Hoy nos acercamos a la película “El séptimo sello” (Ingmar Bergman, 1957), magnífica producción sueca que nos sitúa en los tiempos de la peste negra asolando Europa, cuando un caballeo y su escudero regresan a su país después de una década de ausencia en la Cruzada.
Cine europeo imprescindible que nos aproxima al tema de la muerte, de la angustia, del pavor a Dios (no confundirlo con el Temor de Dios), con la fuerza del destino del que no se puede huir.
De fondo, está la educación en la rigidez luterana del director, Ingmar Bergman, que le transmitió su padre, un pastor luterano, que inoculó en su hijo una idea de un Dios justiciero, no justo. El terror ante la muerte, que supondría un juicio inexorable sobre sus pecados, llevaron al directo a un tiempo de ateísmo. Ateísmo que, en el fondo, nunca fue tal.

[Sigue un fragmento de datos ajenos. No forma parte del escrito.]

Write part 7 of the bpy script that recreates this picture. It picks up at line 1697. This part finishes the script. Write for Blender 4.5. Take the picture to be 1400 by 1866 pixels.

El título está basado en la cita del libro del Apocalipsis “Y cuando abrió el sétimo sello se hizo en el cielo silencio como de media hora” (Ap 8, 1), que nos invita a un momento de silencio interior antes del sonido de las trompetas por parte de los ángeles que anuncian los actos de Dios en el juicio de la humanidad.
Nos encontramos en la película a un joven Max von Sydow, uno de los actores europeos más grandes. Pleno de elegancia, que llenaba la pantalla con el esbozo, por ejemplo, de una leve sonrisa; inolvidable en la película de “El exorcista”. Aquí, todavía, muy joven.
Y, también, con la interpretación de “La Muerte”, inolvidable. Casi imposible fuese mejor interpretada. La cual jugará una partida de ajedrez con nuestro caballero cruzado para ver si, venciendo éste, se le concede todavía más vida.
La aplicación para nuestra vida cristiana es que nos encontramos con un testimonio honesto ante las postrimerías de la vida. Tratado de una muy sobria y elegante. Y seca, por momentos, conforme al ambiente, entendemos, luterano que embarga toda la película. La angustia, que no se puede despreciar, se explica ante el pensamiento horroroso a que no exista…nada. Esa angustia que, si cabe, disimulamos especialmente en nuestra juventud pensando que falta mucho, o que quizá, como pasa con muchos juegos, vamos esquivando e, incluso, llegamos a pensar que nunca nos tocará.
Por lo tanto, es bueno que consideremos nuestra propia muerte, que será reflexionar nuestra propia vida, la que estamos teniendo, pues así, y sólo así, podríamos reorientar tantas decisiones. La angustia quizá sea el peso de una vida equivocada que se cierne terrible al acercarse la hora como si denunciase antes del propio Juicio una existencia vacía y frívola.